Your objective ::
Print the data exactly as it is given, please.

Raw data ::
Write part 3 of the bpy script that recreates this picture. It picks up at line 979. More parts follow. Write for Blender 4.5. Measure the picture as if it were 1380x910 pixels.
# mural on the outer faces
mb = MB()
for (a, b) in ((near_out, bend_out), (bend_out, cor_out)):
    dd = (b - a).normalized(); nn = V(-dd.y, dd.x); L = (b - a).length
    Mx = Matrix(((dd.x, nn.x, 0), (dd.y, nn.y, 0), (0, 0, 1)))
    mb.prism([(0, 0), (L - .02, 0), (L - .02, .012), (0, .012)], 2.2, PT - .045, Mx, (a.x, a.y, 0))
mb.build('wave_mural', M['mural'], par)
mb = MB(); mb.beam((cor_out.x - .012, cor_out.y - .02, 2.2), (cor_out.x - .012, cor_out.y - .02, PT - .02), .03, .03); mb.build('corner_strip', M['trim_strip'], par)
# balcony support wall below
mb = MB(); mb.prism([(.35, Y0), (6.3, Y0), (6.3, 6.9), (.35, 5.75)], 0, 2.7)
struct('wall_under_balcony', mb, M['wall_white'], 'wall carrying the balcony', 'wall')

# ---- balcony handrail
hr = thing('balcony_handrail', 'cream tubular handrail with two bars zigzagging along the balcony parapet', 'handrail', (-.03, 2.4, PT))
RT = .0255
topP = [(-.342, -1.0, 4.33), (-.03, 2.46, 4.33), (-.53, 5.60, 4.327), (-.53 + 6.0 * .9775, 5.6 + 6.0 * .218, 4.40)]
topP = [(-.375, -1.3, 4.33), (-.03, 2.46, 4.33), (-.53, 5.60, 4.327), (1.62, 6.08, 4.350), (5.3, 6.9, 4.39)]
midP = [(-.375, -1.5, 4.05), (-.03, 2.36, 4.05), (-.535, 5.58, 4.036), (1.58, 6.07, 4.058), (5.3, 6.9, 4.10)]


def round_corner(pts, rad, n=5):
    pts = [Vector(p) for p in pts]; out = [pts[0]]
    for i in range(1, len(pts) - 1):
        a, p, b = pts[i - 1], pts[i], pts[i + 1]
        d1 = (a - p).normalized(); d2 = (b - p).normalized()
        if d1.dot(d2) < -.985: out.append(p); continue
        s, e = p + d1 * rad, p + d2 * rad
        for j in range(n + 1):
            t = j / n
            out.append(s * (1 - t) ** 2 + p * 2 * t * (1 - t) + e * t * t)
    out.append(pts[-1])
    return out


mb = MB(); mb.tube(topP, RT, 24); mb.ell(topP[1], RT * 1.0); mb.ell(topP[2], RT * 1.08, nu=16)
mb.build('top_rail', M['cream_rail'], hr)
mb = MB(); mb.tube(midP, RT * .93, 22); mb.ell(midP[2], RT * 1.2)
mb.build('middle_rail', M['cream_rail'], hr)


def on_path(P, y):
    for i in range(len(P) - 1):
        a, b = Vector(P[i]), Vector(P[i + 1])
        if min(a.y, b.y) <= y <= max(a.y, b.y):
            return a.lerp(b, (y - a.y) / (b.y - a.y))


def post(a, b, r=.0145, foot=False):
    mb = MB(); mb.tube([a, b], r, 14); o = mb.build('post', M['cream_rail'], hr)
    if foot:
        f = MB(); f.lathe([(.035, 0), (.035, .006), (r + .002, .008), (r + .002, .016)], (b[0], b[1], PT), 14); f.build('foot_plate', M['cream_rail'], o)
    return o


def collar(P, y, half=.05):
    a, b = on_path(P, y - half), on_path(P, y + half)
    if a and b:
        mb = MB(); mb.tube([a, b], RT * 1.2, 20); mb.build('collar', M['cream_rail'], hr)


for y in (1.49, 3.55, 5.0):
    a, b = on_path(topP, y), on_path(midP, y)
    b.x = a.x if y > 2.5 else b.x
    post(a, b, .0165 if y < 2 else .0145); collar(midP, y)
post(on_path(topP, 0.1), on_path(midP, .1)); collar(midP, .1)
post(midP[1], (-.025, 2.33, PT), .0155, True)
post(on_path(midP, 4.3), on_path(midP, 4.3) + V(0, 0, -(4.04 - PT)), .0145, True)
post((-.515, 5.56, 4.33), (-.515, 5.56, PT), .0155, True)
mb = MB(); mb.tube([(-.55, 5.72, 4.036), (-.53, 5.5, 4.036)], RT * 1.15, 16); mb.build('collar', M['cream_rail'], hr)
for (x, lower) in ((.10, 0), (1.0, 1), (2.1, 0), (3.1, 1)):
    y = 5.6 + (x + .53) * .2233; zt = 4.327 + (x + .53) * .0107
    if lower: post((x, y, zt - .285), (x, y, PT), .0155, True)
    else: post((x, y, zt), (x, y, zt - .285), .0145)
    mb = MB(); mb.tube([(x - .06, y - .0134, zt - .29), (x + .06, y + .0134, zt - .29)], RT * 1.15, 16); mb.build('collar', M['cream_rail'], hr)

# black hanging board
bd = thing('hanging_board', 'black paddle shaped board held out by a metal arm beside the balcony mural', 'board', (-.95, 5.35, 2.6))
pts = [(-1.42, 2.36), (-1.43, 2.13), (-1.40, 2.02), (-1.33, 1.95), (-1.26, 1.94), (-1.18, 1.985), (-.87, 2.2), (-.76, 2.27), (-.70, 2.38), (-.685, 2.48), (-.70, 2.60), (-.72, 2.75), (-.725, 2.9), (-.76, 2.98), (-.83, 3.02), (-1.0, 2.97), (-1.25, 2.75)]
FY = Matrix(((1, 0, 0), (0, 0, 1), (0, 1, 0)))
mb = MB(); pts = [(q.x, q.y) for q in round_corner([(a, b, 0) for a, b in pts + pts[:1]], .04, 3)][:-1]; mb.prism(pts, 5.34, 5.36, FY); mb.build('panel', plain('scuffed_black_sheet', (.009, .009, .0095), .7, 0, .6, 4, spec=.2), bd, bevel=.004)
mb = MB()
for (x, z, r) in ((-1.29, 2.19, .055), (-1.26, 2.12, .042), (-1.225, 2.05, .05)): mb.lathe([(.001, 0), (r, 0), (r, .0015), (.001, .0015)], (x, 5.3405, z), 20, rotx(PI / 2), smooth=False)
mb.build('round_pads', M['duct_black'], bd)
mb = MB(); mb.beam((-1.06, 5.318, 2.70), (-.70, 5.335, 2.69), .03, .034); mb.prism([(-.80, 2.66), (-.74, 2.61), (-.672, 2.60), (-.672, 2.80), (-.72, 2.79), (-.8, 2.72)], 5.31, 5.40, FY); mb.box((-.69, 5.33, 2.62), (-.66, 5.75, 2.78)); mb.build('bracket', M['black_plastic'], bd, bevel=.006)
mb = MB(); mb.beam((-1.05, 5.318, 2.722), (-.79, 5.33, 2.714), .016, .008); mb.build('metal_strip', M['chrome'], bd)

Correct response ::
Write part 3 of the bpy script that recreates this picture. It picks up at line 979. More parts follow. Write for Blender 4.5. Measure the picture as if it were 1380x910 pixels.
# mural on the outer faces
mb = MB()
for (a, b) in ((near_out, bend_out), (bend_out, cor_out)):
    dd = (b - a).normalized(); nn = V(-dd.y, dd.x); L = (b - a).length
    Mx = Matrix(((dd.x, nn.x, 0), (dd.y, nn.y, 0), (0, 0, 1)))
    mb.prism([(0, 0), (L - .02, 0), (L - .02, .012), (0, .012)], 2.2, PT - .045, Mx, (a.x, a.y, 0))
mb.build('wave_mural', M['mural'], par)
mb = MB(); mb.beam((cor_out.x - .012, cor_out.y - .02, 2.2), (cor_out.x - .012, cor_out.y - .02, PT - .02), .03, .03); mb.build('corner_strip', M['trim_strip'], par)
# balcony support wall below
mb = MB(); mb.prism([(.35, Y0), (6.3, Y0), (6.3, 6.9), (.35, 5.75)], 0, 2.7)
struct('wall_under_balcony', mb, M['wall_white'], 'wall carrying the balcony', 'wall')

# ---- balcony handrail
hr = thing('balcony_handrail', 'cream tubular handrail with two bars zigzagging along the balcony parapet', 'handrail', (-.03, 2.4, PT))
RT = .0255
topP = [(-.342, -1.0, 4.33), (-.03, 2.46, 4.33), (-.53, 5.60, 4.327), (-.53 + 6.0 * .9775, 5.6 + 6.0 * .218, 4.40)]
topP = [(-.375, -1.3, 4.33), (-.03, 2.46, 4.33), (-.53, 5.60, 4.327), (1.62, 6.08, 4.350), (5.3, 6.9, 4.39)]
midP = [(-.375, -1.5, 4.05), (-.03, 2.36, 4.05), (-.535, 5.58, 4.036), (1.58, 6.07, 4.058), (5.3, 6.9, 4.10)]


def round_corner(pts, rad, n=5):
    pts = [Vector(p) for p in pts]; out = [pts[0]]
    for i in range(1, len(pts) - 1):
        a, p, b = pts[i - 1], pts[i], pts[i + 1]
        d1 = (a - p).normalized(); d2 = (b - p).normalized()
        if d1.dot(d2) < -.985: out.append(p); continue
        s, e = p + d1 * rad, p + d2 * rad
        for j in range(n + 1):
            t = j / n
            out.append(s * (1 - t) ** 2 + p * 2 * t * (1 - t) + e * t * t)
    out.append(pts[-1])
    return out


mb = MB(); mb.tube(topP, RT, 24); mb.ell(topP[1], RT * 1.0); mb.ell(topP[2], RT * 1.08, nu=16)
mb.build('top_rail', M['cream_rail'], hr)
mb = MB(); mb.tube(midP, RT * .93, 22); mb.ell(midP[2], RT * 1.2)
mb.build('middle_rail', M['cream_rail'], hr)


def on_path(P, y):
    for i in range(len(P) - 1):
        a, b = Vector(P[i]), Vector(P[i + 1])
        if min(a.y, b.y) <= y <= max(a.y, b.y):
            return a.lerp(b, (y - a.y) / (b.y - a.y))


def post(a, b, r=.0145, foot=False):
    mb = MB(); mb.tube([a, b], r, 14); o = mb.build('post', M['cream_rail'], hr)
    if foot:
        f = MB(); f.lathe([(.035, 0), (.035, .006), (r + .002, .008), (r + .002, .016)], (b[0], b[1], PT), 14); f.build('foot_plate', M['cream_rail'], o)
    return o


def collar(P, y, half=.05):
    a, b = on_path(P, y - half), on_path(P, y + half)
    if a and b:
        mb = MB(); mb.tube([a, b], RT * 1.2, 20); mb.build('collar', M['cream_rail'], hr)


for y in (1.49, 3.55, 5.0):
    a, b = on_path(topP, y), on_path(midP, y)
    b.x = a.x if y > 2.5 else b.x
    post(a, b, .0165 if y < 2 else .0145); collar(midP, y)
post(on_path(topP, 0.1), on_path(midP, .1)); collar(midP, .1)
post(midP[1], (-.025, 2.33, PT), .0155, True)
post(on_path(midP, 4.3), on_path(midP, 4.3) + V(0, 0, -(4.04 - PT)), .0145, True)
post((-.515, 5.56, 4.33), (-.515, 5.56, PT), .0155, True)
mb = MB(); mb.tube([(-.55, 5.72, 4.036), (-.53, 5.5, 4.036)], RT * 1.15, 16); mb.build('collar', M['cream_rail'], hr)
for (x, lower) in ((.10, 0), (1.0, 1), (2.1, 0), (3.1, 1)):
    y = 5.6 + (x + .53) * .2233; zt = 4.327 + (x + .53) * .0107
    if lower: post((x, y, zt - .285), (x, y, PT), .0155, True)
    else: post((x, y, zt), (x, y, zt - .285), .0145)
    mb = MB(); mb.tube([(x - .06, y - .0134, zt - .29), (x + .06, y + .0134, zt - .29)], RT * 1.15, 16); mb.build('collar', M['cream_rail'], hr)

# black hanging board
bd = thing('hanging_board', 'black paddle shaped board held out by a metal arm beside the balcony mural', 'board', (-.95, 5.35, 2.6))
pts = [(-1.42, 2.36), (-1.43, 2.13), (-1.40, 2.02), (-1.33, 1.95), (-1.26, 1.94), (-1.18, 1.985), (-.87, 2.2), (-.76, 2.27), (-.70, 2.38), (-.685, 2.48), (-.70, 2.60), (-.72, 2.75), (-.725, 2.9), (-.76, 2.98), (-.83, 3.02), (-1.0, 2.97), (-1.25, 2.75)]
FY = Matrix(((1, 0, 0), (0, 0, 1), (0, 1, 0)))
mb = MB(); pts = [(q.x, q.y) for q in round_corner([(a, b, 0) for a, b in pts + pts[:1]], .04, 3)][:-1]; mb.prism(pts, 5.34, 5.36, FY); mb.build('panel', plain('scuffed_black_sheet', (.009, .009, .0095), .7, 0, .6, 4, spec=.2), bd, bevel=.004)
mb = MB()
for (x, z, r) in ((-1.29, 2.19, .055), (-1.26, 2.12, .042), (-1.225, 2.05, .05)): mb.lathe([(.001, 0), (r, 0), (r, .0015), (.001, .0015)], (x, 5.3405, z), 20, rotx(PI / 2), smooth=False)
mb.build('round_pads', M['duct_black'], bd)
mb = MB(); mb.beam((-1.06, 5.318, 2.70), (-.70, 5.335, 2.69), .03, .034); mb.prism([(-.80, 2.66), (-.74, 2.61), (-.672, 2.60), (-.672, 2.80), (-.72, 2.79), (-.8, 2.72)], 5.31, 5.40, FY); mb.box((-.69, 5.33, 2.62), (-.66, 5.75, 2.78)); mb.build('bracket', M['black_plastic'], bd, bevel=.006)
mb = MB(); mb.beam((-1.05, 5.318, 2.722), (-.79, 5.33, 2.714), .016, .008); mb.build('metal_strip', M['chrome'], bd)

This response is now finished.